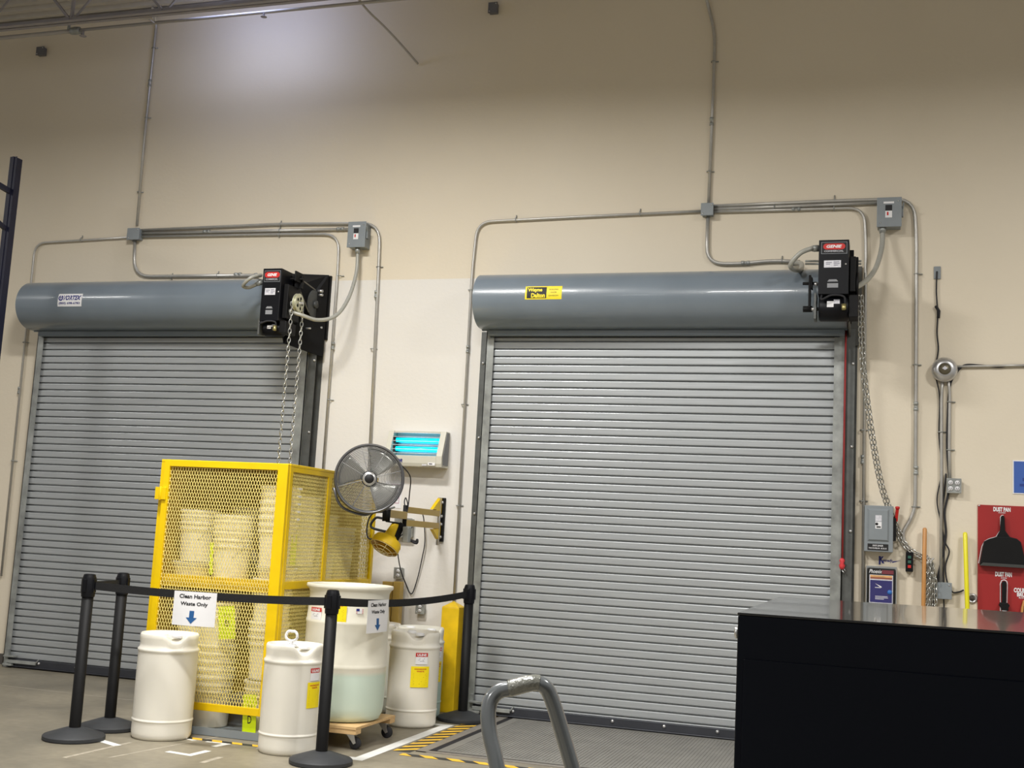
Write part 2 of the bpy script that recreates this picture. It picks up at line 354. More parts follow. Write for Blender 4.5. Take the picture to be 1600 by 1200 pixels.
# ---------------- roll-up doors
PITCH_S = 0.0667
def roll_door(name, xl, xr, hood_l, hood_r, zt, left):
    d = bpy.data.objects.new(name, None); COL.objects.link(d); d.location = ((xl+xr)/2, 0, 0); d['_o'] = ((xl+xr)/2, 0, 0); tag(d, kind='structure')
    # curtain of interlocking flat slats
    mb = MB(); prof = []; z = zt; n = 47
    z += PITCH_S*2
    for k in range(n+2):
        prof += [(0.024, z-.0005), (-.004, z-.001), (-.0072, z-.0025), (-.0085, z-.007), (-.0085, z-PITCH_S+.020), (-.0078, z-PITCH_S+.0135), (-.005, z-PITCH_S+.0118), (.024, z-PITCH_S+.0115)]
        z -= PITCH_S
    zb = z
    a = [mb.b.verts.new((xl-.03, p[0], p[1])) for p in prof]; b = [mb.b.verts.new((xr+.03, p[0], p[1])) for p in prof]
    for i in range(len(prof)-1): mb.b.faces.new((a[i], a[i+1], b[i+1], b[i]))
    mb.build('curtain', M_slat, d)
    # bottom bar: two steel angles and black rubber
    mb = MB(); mb.span((xl-.02, -.02, .085), (xr+.02, .012, zb+.004)); mb.build('bottom_bar', M_galv, d)
    mb = MB(); mb.span((xl-.02, -.045, .005), (xr+.02, .0, .085)); mb.span((xl-.02, -.06, .022), (xr+.02, -.045, .012)); mb.build('bottom_seal', mat('dark_bar', srgb(60, 62, 68), .45, .3, .1), d, bevel=.004)
    for k in range(6):
        xx = xl+.35+k*.42
        mb = MB(); mb.lathe([(0, .014), (.010, .011), (.015, 0), (.015, -.004)], (xx, -.046, .060), 12, Matrix.Rotation(PI/2, 3, 'X')); mb.build('bolt', M_chrome, d)
    # guides
    for s, xe in ((-1, xl), (1, xr)):
        mb = MB(); wdt = .07 if s < 0 else .085
        mb.span((xe, -.035, 0), (xe+s*wdt, -.028, 3.27)); mb.span((xe+s*wdt, -.035, 0), (xe+s*(wdt-.007), .06, 3.27)); mb.span((xe, .03, 0), (xe+s*wdt, .037, 3.27))
        g = mb.build('guide_rail', M_galv, d)
        mb = MB(); mb.span((xe+s*wdt, .0, 0), (xe+s*(wdt+.008), WY, 3.27)); mb.span((xe+s*wdt, WY-.012, 0), (xe+s*(wdt+.09), WY, 3.27))
        if s > 0: mb.span((xe+s*(wdt+.004), -.01, 0), (xe+s*(wdt+.075), .0, 3.27))
        mb.build('wall_angle', M_galvd, d)
        mb = MB()
        for k in range(5): mb.lathe([(0, .012), (.012, .009), (.013, 0)], (xe+s*(wdt+.06), (-.011 if s > 0 else WY-.013), .35+k*.66), 8, Matrix.Rotation(PI/2, 3, 'X'))
        mb.build('bolt_row', M_chrome, d)
    # hood: rolled sheet, round front, flat top lip to the wall
    zc, R, yc = 3.489, .232, -.155
    pr = [(WY, zc+R+.0), (yc+.02, zc+R)]
    for k in range(25):
        a_ = PI/2+ (PI*1.0)*k/24
        pr.append((yc+R*math.cos(a_), zc+R*math.sin(a_)))
    pr += [(-.09, zc-R), (-.09, zc-R-.012)]
    mb = MB(); va = [mb.b.verts.new((hood_l, p[0], p[1])) for p in pr]; vb = [mb.b.verts.new((hood_r, p[0], p[1])) for p in pr]
    for i in range(len(pr)-1): f = mb.b.faces.new((va[i], va[i+1], vb[i+1], vb[i]))
    mb.b.faces.new(va[::-1]); mb.b.faces.new(vb)
    for f in mb.b.faces: f.smooth = len(f.verts) == 4
    hood = mb.build('hood', M_hood, d, auto=40)
    mb = MB(); mb.span((hood_l+.06, -.10, zc-R-.045), (hood_r-.02, -.075, zc-R-.006)); mb.span((hood_l+.06, -.10, zc-R-.052), (hood_r-.02, -.03, zc-R-.044)); mb.build('hood_lip', M_hood, d, bevel=.004)
    mb = MB(); mb.span((hood_l+.06, -.035, zc-R-.058), (hood_r-.06, -.02, zc-R-.03)); mb.build('brush_seal', M_blackm, d)
    mb = MB(); mb.span((hood_l+.06, WY-.05, zc+R), (hood_r-.1, WY-.001, zc+R+.022)); mb.build('top_angle', M_galvd, d)
    return d, hood, (zc, R, yc)
doorL, hoodL, HG = roll_door('door_1', -7.974, -5.138, -8.055, -5.19, 3.144, True)
doorR, hoodR, _ = roll_door('door_2', -3.262, -.401, -3.36, -.30, 3.162, False)
# head plates at the drive ends
mb = MB(); a = W(507, 438, .06); mb.prism([(-5.16, -.30, 3.10), (-4.935, .04, 3.03), (-4.935, .04, 3.80), (-5.30, -.05, 3.80), (-5.24, -.36, 3.55)], (-.012, 0.01, 0)); 
mb.span((-5.19, WY-.03, 3.2), (-4.93, WY-.002, 3.80)); mb.build('head_plate', M_blackm, doorL)
mb = MB(); mb.prism([(-.29, -.40, 3.25), (-.29, .09, 3.20), (-.29, .09, 3.80), (-.29, -.2, 3.80), (-.29, -.40, 3.62)], (.012, 0, 0)); mb.span((-.29, WY-.03, 3.15), (-.2, WY-.002, 3.80)); mb.build('head_plate', mat('plate_dark', srgb(84, 84, 80), .6), doorR)
# side lock bolts at the foot of each left guide
for d, xl in ((doorL, -7.974), (doorR, -3.262)):
    mb = MB(); mb.span((xl-.03, -.09, .10), (xl+.09, -.03, .115)); mb.span((xl-.03, -.09, .02), (xl+.07, -.05, .04)); mb.span((xl-.03, -.06, .02), (xl+.0, -.03, .17))
    mb.span((xl+.0, -.075, .045), (xl+.33, -.05, .075)); mb.tube([(xl+.33, -.065, .06), (xl+.36, -.065, .10)], .006, 6); mb.build('slide_lock', M_galv, d, bevel=.002)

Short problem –
Skipping the pictures, transcribe each line above exactly as it appears.

Answer to this exercise –
Write part 2 of the bpy script that recreates this picture. It picks up at line 354. More parts follow. Write for Blender 4.5. Take the picture to be 1600 by 1200 pixels.
# ---------------- roll-up doors
PITCH_S = 0.0667
def roll_door(name, xl, xr, hood_l, hood_r, zt, left):
    d = bpy.data.objects.new(name, None); COL.objects.link(d); d.location = ((xl+xr)/2, 0, 0); d['_o'] = ((xl+xr)/2, 0, 0); tag(d, kind='structure')
    # curtain of interlocking flat slats
    mb = MB(); prof = []; z = zt; n = 47
    z += PITCH_S*2
    for k in range(n+2):
        prof += [(0.024, z-.0005), (-.004, z-.001), (-.0072, z-.0025), (-.0085, z-.007), (-.0085, z-PITCH_S+.020), (-.0078, z-PITCH_S+.0135), (-.005, z-PITCH_S+.0118), (.024, z-PITCH_S+.0115)]
        z -= PITCH_S
    zb = z
    a = [mb.b.verts.new((xl-.03, p[0], p[1])) for p in prof]; b = [mb.b.verts.new((xr+.03, p[0], p[1])) for p in prof]
    for i in range(len(prof)-1): mb.b.faces.new((a[i], a[i+1], b[i+1], b[i]))
    mb.build('curtain', M_slat, d)
    # bottom bar: two steel angles and black rubber
    mb = MB(); mb.span((xl-.02, -.02, .085), (xr+.02, .012, zb+.004)); mb.build('bottom_bar', M_galv, d)
    mb = MB(); mb.span((xl-.02, -.045, .005), (xr+.02, .0, .085)); mb.span((xl-.02, -.06, .022), (xr+.02, -.045, .012)); mb.build('bottom_seal', mat('dark_bar', srgb(60, 62, 68), .45, .3, .1), d, bevel=.004)
    for k in range(6):
        xx = xl+.35+k*.42
        mb = MB(); mb.lathe([(0, .014), (.010, .011), (.015, 0), (.015, -.004)], (xx, -.046, .060), 12, Matrix.Rotation(PI/2, 3, 'X')); mb.build('bolt', M_chrome, d)
    # guides
    for s, xe in ((-1, xl), (1, xr)):
        mb = MB(); wdt = .07 if s < 0 else .085
        mb.span((xe, -.035, 0), (xe+s*wdt, -.028, 3.27)); mb.span((xe+s*wdt, -.035, 0), (xe+s*(wdt-.007), .06, 3.27)); mb.span((xe, .03, 0), (xe+s*wdt, .037, 3.27))
        g = mb.build('guide_rail', M_galv, d)
        mb = MB(); mb.span((xe+s*wdt, .0, 0), (xe+s*(wdt+.008), WY, 3.27)); mb.span((xe+s*wdt, WY-.012, 0), (xe+s*(wdt+.09), WY, 3.27))
        if s > 0: mb.span((xe+s*(wdt+.004), -.01, 0), (xe+s*(wdt+.075), .0, 3.27))
        mb.build('wall_angle', M_galvd, d)
        mb = MB()
        for k in range(5): mb.lathe([(0, .012), (.012, .009), (.013, 0)], (xe+s*(wdt+.06), (-.011 if s > 0 else WY-.013), .35+k*.66), 8, Matrix.Rotation(PI/2, 3, 'X'))
        mb.build('bolt_row', M_chrome, d)
    # hood: rolled sheet, round front, flat top lip to the wall
    zc, R, yc = 3.489, .232, -.155
    pr = [(WY, zc+R+.0), (yc+.02, zc+R)]
    for k in range(25):
        a_ = PI/2+ (PI*1.0)*k/24
        pr.append((yc+R*math.cos(a_), zc+R*math.sin(a_)))
    pr += [(-.09, zc-R), (-.09, zc-R-.012)]
    mb = MB(); va = [mb.b.verts.new((hood_l, p[0], p[1])) for p in pr]; vb = [mb.b.verts.new((hood_r, p[0], p[1])) for p in pr]
    for i in range(len(pr)-1): f = mb.b.faces.new((va[i], va[i+1], vb[i+1], vb[i]))
    mb.b.faces.new(va[::-1]); mb.b.faces.new(vb)
    for f in mb.b.faces: f.smooth = len(f.verts) == 4
    hood = mb.build('hood', M_hood, d, auto=40)
    mb = MB(); mb.span((hood_l+.06, -.10, zc-R-.045), (hood_r-.02, -.075, zc-R-.006)); mb.span((hood_l+.06, -.10, zc-R-.052), (hood_r-.02, -.03, zc-R-.044)); mb.build('hood_lip', M_hood, d, bevel=.004)
    mb = MB(); mb.span((hood_l+.06, -.035, zc-R-.058), (hood_r-.06, -.02, zc-R-.03)); mb.build('brush_seal', M_blackm, d)
    mb = MB(); mb.span((hood_l+.06, WY-.05, zc+R), (hood_r-.1, WY-.001, zc+R+.022)); mb.build('top_angle', M_galvd, d)
    return d, hood, (zc, R, yc)
doorL, hoodL, HG = roll_door('door_1', -7.974, -5.138, -8.055, -5.19, 3.144, True)
doorR, hoodR, _ = roll_door('door_2', -3.262, -.401, -3.36, -.30, 3.162, False)
# head plates at the drive ends
mb = MB(); a = W(507, 438, .06); mb.prism([(-5.16, -.30, 3.10), (-4.935, .04, 3.03), (-4.935, .04, 3.80), (-5.30, -.05, 3.80), (-5.24, -.36, 3.55)], (-.012, 0.01, 0)); 
mb.span((-5.19, WY-.03, 3.2), (-4.93, WY-.002, 3.80)); mb.build('head_plate', M_blackm, doorL)
mb = MB(); mb.prism([(-.29, -.40, 3.25), (-.29, .09, 3.20), (-.29, .09, 3.80), (-.29, -.2, 3.80), (-.29, -.40, 3.62)], (.012, 0, 0)); mb.span((-.29, WY-.03, 3.15), (-.2, WY-.002, 3.80)); mb.build('head_plate', mat('plate_dark', srgb(84, 84, 80), .6), doorR)
# side lock bolts at the foot of each left guide
for d, xl in ((doorL, -7.974), (doorR, -3.262)):
    mb = MB(); mb.span((xl-.03, -.09, .10), (xl+.09, -.03, .115)); mb.span((xl-.03, -.09, .02), (xl+.07, -.05, .04)); mb.span((xl-.03, -.06, .02), (xl+.0, -.03, .17))
    mb.span((xl+.0, -.075, .045), (xl+.33, -.05, .075)); mb.tube([(xl+.33, -.065, .06), (xl+.36, -.065, .10)], .006, 6); mb.build('slide_lock', M_galv, d, bevel=.002)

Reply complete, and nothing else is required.